Всего лишь один случай представился им свидеться. Это произошло опять у Гоголя на чтении им «Ревизора». Он пригласил к себе актеров, занятых в пьесе, чтобы самому прочитать ее и помочь актерам в понимании образов, в том, как видит их сам автор. Прослышав об этом, собрались и писатели — отец и сын Аксаковы, Шевырев, Берг и Тургенев. Не все актеры пожаловали на читку, что заметно огорчило писателя, но вот он произнес первые реплики, весь преобразился, забыв об окружении, «словно и дела нет — есть ли тут слушатели и что они думают».

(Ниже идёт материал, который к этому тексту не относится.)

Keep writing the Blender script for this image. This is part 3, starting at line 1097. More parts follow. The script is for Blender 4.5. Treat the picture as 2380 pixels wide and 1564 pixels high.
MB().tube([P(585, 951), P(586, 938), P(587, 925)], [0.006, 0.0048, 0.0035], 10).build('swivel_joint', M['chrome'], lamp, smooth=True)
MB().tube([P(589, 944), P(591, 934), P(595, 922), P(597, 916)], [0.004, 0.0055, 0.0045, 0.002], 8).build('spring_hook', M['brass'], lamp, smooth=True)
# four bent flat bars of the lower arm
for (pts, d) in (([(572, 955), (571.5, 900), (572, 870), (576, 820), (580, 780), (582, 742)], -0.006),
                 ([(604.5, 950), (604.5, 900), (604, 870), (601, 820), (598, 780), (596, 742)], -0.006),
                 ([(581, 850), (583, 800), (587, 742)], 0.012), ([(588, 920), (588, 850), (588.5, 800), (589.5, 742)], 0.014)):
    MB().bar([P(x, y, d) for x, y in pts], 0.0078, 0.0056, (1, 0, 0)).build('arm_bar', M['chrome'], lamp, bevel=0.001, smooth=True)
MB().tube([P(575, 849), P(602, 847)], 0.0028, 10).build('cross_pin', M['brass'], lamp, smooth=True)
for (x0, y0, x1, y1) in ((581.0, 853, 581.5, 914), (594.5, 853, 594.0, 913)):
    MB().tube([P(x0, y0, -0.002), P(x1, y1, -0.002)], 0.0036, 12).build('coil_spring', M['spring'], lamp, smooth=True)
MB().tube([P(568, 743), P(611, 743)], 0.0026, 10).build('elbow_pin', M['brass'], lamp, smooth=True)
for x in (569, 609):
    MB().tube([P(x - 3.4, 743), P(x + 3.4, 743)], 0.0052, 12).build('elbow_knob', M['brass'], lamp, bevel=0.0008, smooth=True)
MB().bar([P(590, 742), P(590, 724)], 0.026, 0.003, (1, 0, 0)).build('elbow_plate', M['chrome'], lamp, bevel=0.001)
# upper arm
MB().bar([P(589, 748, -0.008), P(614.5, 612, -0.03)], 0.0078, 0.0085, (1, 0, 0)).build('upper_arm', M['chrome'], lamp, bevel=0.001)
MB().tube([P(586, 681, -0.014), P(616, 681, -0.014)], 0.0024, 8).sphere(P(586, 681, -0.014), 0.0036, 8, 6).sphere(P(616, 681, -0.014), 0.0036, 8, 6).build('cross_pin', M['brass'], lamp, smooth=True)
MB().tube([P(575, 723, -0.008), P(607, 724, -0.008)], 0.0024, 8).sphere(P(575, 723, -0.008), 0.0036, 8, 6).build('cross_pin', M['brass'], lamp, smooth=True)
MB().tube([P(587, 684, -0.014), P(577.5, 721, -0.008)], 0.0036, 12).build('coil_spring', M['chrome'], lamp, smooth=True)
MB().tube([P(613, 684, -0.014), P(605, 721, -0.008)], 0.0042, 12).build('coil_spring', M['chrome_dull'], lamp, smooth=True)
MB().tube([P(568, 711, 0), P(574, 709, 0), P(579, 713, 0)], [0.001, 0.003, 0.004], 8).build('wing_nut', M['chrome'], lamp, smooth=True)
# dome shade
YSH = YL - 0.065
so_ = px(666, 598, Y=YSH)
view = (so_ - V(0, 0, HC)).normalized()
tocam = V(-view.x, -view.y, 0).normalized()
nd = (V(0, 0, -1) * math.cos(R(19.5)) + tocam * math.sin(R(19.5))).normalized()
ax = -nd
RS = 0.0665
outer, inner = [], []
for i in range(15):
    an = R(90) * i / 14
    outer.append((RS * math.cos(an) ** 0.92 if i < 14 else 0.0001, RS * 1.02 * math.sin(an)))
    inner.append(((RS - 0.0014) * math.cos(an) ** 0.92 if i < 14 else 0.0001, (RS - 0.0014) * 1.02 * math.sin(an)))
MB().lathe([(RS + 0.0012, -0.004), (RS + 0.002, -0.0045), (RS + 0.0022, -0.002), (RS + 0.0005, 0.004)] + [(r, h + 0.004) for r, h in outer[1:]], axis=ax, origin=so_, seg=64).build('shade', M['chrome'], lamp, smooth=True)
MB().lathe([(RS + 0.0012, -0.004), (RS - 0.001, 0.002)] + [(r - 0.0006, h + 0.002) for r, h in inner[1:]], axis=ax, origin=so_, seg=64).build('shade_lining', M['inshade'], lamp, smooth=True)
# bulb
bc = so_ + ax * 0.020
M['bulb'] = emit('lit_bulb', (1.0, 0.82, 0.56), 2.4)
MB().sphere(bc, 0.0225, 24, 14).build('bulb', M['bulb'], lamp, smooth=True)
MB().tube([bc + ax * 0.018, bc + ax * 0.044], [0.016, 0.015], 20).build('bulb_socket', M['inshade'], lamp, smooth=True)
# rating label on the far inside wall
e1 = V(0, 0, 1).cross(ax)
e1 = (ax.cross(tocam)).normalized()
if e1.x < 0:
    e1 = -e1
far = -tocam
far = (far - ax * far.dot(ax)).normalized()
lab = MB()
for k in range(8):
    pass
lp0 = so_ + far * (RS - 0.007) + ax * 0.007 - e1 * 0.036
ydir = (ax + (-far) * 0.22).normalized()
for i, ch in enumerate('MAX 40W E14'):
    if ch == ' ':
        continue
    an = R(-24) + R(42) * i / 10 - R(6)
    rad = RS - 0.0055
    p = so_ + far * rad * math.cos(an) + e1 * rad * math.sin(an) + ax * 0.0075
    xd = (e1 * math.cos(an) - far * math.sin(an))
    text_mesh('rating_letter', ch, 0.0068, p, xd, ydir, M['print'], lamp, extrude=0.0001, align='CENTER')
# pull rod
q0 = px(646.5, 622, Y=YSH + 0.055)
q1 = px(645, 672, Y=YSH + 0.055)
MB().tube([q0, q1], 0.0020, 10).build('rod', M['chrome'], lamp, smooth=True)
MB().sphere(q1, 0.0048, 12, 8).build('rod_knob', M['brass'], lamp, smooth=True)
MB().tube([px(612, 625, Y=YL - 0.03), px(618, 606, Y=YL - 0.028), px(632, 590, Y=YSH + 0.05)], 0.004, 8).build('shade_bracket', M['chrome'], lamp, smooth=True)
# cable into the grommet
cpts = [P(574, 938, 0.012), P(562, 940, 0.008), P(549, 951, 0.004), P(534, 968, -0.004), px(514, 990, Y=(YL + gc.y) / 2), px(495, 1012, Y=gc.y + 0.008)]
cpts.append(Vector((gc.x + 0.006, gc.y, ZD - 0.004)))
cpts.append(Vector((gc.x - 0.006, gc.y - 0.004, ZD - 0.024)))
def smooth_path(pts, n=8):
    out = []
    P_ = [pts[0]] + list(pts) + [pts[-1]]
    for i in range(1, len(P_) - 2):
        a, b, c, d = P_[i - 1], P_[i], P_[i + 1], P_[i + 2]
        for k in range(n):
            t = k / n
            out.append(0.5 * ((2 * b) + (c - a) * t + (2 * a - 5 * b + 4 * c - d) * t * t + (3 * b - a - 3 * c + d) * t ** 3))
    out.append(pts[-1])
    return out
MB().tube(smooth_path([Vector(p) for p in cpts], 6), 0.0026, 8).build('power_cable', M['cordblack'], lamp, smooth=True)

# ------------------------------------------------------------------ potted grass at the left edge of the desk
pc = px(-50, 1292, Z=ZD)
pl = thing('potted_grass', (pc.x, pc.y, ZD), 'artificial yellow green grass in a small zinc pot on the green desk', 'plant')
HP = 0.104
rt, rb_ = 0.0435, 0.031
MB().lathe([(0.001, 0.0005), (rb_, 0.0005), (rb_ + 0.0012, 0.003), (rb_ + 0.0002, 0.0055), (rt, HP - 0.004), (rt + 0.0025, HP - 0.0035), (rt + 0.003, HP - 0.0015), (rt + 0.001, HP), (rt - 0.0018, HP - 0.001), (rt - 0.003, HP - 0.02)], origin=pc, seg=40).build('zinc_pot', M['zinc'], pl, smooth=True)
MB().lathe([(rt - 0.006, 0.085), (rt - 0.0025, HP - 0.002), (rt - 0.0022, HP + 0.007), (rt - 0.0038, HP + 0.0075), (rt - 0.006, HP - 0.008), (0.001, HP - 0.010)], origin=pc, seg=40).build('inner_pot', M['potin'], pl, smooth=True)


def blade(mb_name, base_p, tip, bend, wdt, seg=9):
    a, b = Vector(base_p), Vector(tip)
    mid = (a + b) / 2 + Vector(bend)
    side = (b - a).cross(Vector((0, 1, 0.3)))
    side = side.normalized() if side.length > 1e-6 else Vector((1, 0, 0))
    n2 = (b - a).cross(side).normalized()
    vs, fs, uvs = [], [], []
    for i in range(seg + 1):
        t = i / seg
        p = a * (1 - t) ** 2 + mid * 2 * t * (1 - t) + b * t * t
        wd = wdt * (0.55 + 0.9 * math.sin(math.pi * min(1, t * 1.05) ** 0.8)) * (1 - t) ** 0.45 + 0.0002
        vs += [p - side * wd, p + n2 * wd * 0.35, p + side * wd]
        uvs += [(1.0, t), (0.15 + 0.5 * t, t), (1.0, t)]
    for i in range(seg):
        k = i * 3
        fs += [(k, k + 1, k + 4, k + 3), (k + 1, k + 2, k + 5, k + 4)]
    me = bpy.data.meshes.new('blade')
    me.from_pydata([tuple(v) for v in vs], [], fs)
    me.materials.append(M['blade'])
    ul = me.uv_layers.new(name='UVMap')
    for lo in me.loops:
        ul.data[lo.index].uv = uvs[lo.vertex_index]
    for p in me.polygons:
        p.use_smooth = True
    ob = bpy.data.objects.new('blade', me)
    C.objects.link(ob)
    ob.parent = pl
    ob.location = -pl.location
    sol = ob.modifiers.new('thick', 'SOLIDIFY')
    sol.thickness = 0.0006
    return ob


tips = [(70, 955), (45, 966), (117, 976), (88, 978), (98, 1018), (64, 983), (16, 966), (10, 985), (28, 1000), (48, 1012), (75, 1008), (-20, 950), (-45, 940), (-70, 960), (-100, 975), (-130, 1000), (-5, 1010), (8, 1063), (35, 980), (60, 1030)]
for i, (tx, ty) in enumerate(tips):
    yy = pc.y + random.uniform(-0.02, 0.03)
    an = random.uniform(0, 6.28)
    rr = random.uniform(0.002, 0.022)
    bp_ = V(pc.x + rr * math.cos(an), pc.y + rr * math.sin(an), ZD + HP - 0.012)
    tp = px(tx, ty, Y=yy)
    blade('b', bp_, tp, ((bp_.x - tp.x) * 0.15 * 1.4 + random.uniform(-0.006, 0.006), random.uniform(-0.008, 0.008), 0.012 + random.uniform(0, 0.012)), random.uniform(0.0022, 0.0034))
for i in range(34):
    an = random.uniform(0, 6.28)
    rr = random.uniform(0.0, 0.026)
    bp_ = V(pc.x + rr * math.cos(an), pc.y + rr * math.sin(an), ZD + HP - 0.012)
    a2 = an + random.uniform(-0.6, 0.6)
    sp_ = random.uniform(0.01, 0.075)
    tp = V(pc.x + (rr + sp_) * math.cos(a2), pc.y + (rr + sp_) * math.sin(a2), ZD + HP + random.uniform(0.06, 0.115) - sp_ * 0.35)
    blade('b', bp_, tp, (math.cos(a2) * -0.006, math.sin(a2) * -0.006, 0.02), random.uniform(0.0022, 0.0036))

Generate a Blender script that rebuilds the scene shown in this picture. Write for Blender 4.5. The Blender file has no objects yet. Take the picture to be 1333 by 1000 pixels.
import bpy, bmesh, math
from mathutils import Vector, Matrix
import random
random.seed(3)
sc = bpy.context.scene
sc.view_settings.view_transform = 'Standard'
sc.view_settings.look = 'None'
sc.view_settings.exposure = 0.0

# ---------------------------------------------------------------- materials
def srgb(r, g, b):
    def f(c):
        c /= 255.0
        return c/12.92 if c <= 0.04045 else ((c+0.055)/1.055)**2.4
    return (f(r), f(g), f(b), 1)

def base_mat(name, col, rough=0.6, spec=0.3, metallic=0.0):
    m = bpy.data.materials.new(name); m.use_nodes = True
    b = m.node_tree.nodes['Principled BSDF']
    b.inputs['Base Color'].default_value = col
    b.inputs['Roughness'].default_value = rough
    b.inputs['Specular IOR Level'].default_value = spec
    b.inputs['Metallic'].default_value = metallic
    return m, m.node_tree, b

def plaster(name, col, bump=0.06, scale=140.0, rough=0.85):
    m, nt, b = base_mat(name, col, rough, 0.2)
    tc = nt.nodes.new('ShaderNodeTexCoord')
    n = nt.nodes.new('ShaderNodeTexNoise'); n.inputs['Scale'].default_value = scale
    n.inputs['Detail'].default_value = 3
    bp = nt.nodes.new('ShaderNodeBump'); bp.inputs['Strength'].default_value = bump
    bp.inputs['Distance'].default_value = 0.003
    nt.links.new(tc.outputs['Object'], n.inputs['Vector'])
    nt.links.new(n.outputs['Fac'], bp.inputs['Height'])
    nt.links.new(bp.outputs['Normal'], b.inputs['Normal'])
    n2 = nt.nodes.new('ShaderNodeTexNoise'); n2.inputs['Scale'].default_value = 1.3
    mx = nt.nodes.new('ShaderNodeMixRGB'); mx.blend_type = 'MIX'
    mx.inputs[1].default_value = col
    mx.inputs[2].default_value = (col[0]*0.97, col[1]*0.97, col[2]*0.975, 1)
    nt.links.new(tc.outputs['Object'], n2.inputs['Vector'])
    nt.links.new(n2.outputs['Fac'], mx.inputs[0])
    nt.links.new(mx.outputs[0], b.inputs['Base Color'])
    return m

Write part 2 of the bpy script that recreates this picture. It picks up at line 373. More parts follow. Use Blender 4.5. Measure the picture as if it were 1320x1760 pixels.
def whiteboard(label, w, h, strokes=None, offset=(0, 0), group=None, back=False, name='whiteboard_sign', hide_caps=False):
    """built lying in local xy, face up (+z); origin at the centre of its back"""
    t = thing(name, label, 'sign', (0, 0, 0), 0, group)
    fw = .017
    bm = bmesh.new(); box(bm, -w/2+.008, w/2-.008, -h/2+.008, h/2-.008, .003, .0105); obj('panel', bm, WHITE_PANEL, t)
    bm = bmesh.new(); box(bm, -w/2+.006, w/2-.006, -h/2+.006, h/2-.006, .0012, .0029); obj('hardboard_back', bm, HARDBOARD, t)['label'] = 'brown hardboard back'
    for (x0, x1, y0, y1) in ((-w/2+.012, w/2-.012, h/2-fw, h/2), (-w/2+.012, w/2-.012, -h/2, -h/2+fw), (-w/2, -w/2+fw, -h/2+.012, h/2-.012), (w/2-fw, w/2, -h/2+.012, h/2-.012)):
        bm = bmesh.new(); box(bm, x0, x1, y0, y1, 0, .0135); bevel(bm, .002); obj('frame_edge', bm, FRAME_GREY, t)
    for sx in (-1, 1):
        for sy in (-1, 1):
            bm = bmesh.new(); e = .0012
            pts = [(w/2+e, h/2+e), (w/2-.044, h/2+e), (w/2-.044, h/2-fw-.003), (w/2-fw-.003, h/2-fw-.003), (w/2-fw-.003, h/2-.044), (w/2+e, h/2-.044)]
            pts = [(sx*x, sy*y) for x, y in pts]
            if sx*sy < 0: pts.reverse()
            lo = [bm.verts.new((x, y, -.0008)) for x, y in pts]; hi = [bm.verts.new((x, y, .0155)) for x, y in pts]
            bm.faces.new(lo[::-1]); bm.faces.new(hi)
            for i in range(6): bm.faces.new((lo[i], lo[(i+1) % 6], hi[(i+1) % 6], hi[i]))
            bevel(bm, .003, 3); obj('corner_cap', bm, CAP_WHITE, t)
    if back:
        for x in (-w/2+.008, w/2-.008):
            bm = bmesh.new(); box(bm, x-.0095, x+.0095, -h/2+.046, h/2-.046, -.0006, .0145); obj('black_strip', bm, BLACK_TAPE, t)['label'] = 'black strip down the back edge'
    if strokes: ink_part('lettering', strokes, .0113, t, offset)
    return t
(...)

Ивану Сергеевичу доводилось присутствовать при блистательных чтениях Диккенсом своих романов, которые он великолепно театрализовал, разыгрывая их в лицах. Гоголь восхитил его и поразил не меньше, но уже совсем иной манерой чтения, лишенной даже налета театральности, внешних эффектов — простотой и сдержанностью тона, «наивной искренностью». «Эффект выходил необыкновенный, — писал он, — особенно в комических, юмористических местах; не было возможности не смеяться — хорошим, здоровым смехом; а виновник всей этой потехи продолжал, не смущаясь общей веселостью и как бы внутренне дивясь ей, все более и более погружаясь в самое дело — и лишь изредка, на губах и около глаз, чуть заметно трепетала лукавая усмешка мастера». Хлестаков в авторском исполнении, свидетельствовал Тургенев, был более естественным и правдоподобным, нежели в исполнении актеров. Он «увлечен и странностью своего положения, и окружающей его средой, и собственной легкомысленной юркостью; он и знает, что врет — и верит своему вранью: это нечто вроде упоения, наития, сочинительского восторга — это не простая ложь, не простое хвастовство».